As November approaches, the thought of the upcoming levy looms over Clinton-Massie employees’ minds.

Since May, we have experienced a significant reduction in staff that has everyone doing more, with less. As a district we’ve lost a school nurse in our elementary, three middle school language arts teachers, a curriculum director, a custodian, and a middle school music teacher.

Each position leaves behind a significant amount of work that still needs to be done. Those extra tasks have been added to every employee in the district.

Elementary teachers are learning how to address and care for sick children while continuing to teach, middle school teachers are prioritizing instruction into a 48 minute reading and writing block, and administrators have many added duties that pull them away from supporting teachers and students.

Hours are spent brainstorming how we are still going to meet the needs of our students with less manpower.

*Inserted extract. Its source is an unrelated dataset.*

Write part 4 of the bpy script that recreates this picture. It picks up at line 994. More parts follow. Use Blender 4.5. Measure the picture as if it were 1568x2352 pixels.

The thing is, most of us are working hard to prevent these reductions from impacting our students.

So while we have access to less support, fewer opportunities to take field trips (now only three allotted for our entire district), and even fewer resources (books, professional development, curriculum), we continue to push ourselves to grow students, to exceed expectations, and to shield our students from experiencing the reductions in service and resources.

For example, seveth-grade teachers, who previously had 90 minutes to teach both reading and writing daily, now only have 48 minutes to teach both reading and writing daily.

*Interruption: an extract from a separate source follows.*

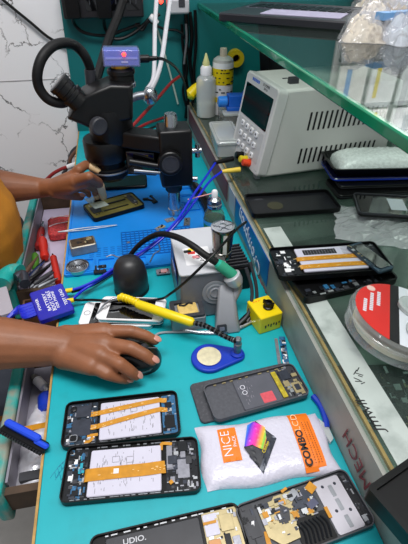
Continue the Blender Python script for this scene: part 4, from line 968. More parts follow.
s = MB(); s.box(((a.x+b.x)/2, WY-.05, (a.z+b.z)/2), (b.x-a.x, .06, a.z-b.z), mat('grey white adapter', '#b5b4b9', .45)); s.build('body', t, True, bev=.006)
s = MB(); s.box(((a.x+b.x)/2+.008, WY-.081, (a.z+b.z)/2+.01), (.018, .003, .022), M_grpl); s.build('switch', t, True, bev=.001)
q = PY(161, 1.5, WY-.016)
s = MB(); s.ell(q, (.006, .004, .006), mat('red lamp', '#ff2a1e', .4, emit=9)); o = s.build('indicator_lamp'); tag(o, 'tiny glowing red indicator lamp at the top of the board left of the white adapter', 'lamp')
q = PY(153, 20, YB)
s = MB(); s.prof(PY(150, 16, YB-.01), PY(158, 23, YB-.01), [(.008, 0), (.011, .4), (.005, 1)], M_white, 12); tag(s.build('white_plug'), 'small white plug tip between the two white cables near the power strip', 'plug')
# black cables bunched on the wall right of the white ones
for k, pts in enumerate(([(186, 14), (187, 40), (184, 66), (188, 96), (186, 118)], [(190, 12), (192, 36), (190, 62), (194, 92), (190, 112)], [(195, 10), (196, 44), (194, 70), (195, 88)], [(182, 24), (183, 48), (187, 70), (183, 90), (186, 106)], [(150, 22), (164, 29), (178, 31), (186, 40), (189, 60)])):
    cable([PY(x, y, YB+.008-.004*k) for x, y in pts], .0062-.0006*k, M_black, 'black cable hanging in the bunch on the teal wall left of the dropper bottle' if k < 4 else 'black cable looping from the white plug tip down into the hanging bunch', group='black cables bunched on the teal wall' if k < 4 else None)
cable([PY(135, 24, YB), PY(142, 30, YB), PY(148, 22, YB), PY(160, 14, YB)], .0045, M_black, 'short black cable looping below the right end of the power strip')
t = thing('socket_stand', 'black stick with a pale tip standing in the cable bunch on the teal wall', 'stick', PY(187, 60, YB-.03))
s = MB(); s.tube([PY(186, 24, YB-.04), PY(186.5, 40, YB-.04), PY(184, 64, YB-.04)], .0035, M_dullsteel, 8); s.build('stick', t, True)
# black wire across the marble, cables at the foot of the wall
cable([PY(-4, -6, WY-.012), PY(14, 9, WY-.012), PY(30, 22, WY-.012), PY(48, 37, WY-.012), PY(63, 45, WY-.012), PY(70, 48, WY-.012)], .0042, M_black, 'black cable crossing the marble wall diagonally from the top left')
for k, (pts, m, lb) in enumerate((([(92, 138), (82, 144), (72, 152), (68, 166), (63, 174)], M_grpl, 'dark grey cable leaving the bench at the foot of the marble wall'),
    ([(90, 142), (78, 149), (70, 160), (73, 168)], mat('brown cable', '#6a4a3a', .5), 'brown cable curling down at the foot of the marble wall'),
    ([(46, 180), (54, 173), (64, 168), (70, 167)], M_redwire, 'red cable with a white end behind the raised hand'))):
    cable([PY(x, y, WY-.06-.02*k) for x, y in pts], .006, m, lb)
q = PY(71, 166, WY-.12)
s = MB(); s.cyl(q-Vector((.012, 0, .003)), q+Vector((.018, 0, .006)), .008, M_white, n=12); tag(s.build('white_connector'), 'white connector tip between the raised hand and the marble wall', 'connector')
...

What happened to those minutes? We don’t have the staff to teach two sections at the same time, so now students have 48 minutes for reading and writing and 48 minutes in study hall.

Teachers are desperately trying to make the most of their minutes, though giving up over 40 minutes of daily instruction in ELA is extremely challenging.

Our teachers, custodians, administrators, support staff, bus drivers, maintenance, and food service staff work tirelessly. So many staff come in hours early, stay late, bring home work, and work when their kids go to bed. Not one staff member is demanding extra pay.

Our biggest complaint is how the reductions will affect our students.

I hear about people who vote “no” to try and teach Clinton-Massie leaders a lesson or because of some long-standing grudge against a former teacher. That kind of thinking won’t lead our district to its potential. It surely doesn’t help our students.

Not voting for the levy hurts our kids, our staff, and ultimately our community.

Clinton-Massie is evolving. We’re offering new classes and opportunities for students. I see a strong, student-centered district where our kids dream big and achieve big.

I see a district that’s paving the way for our future problem-solvers and innovators.

Don’t you want to support our kids? What are our children worth?

I get the opportunity to work with students daily. I see their potential, and you can’t put a price on the education they deserve.

Say yes to our kids. Say yes to our teachers, our bus drivers, our food service works, and yes, even our administrators, many who also work 9-11 hours a day.

Our leadership team is innovative and student-centered. I trust them to lead Clinton-Massie. I trust them with my children’s education.

I trust them with my “yes” vote.

(Please note: Just to clarify, this column was written at home, not on school time.)

Jen Molitor is Gifted Intervention Specialist at Clinton-Massie Elementary School and a resident of Clarksville.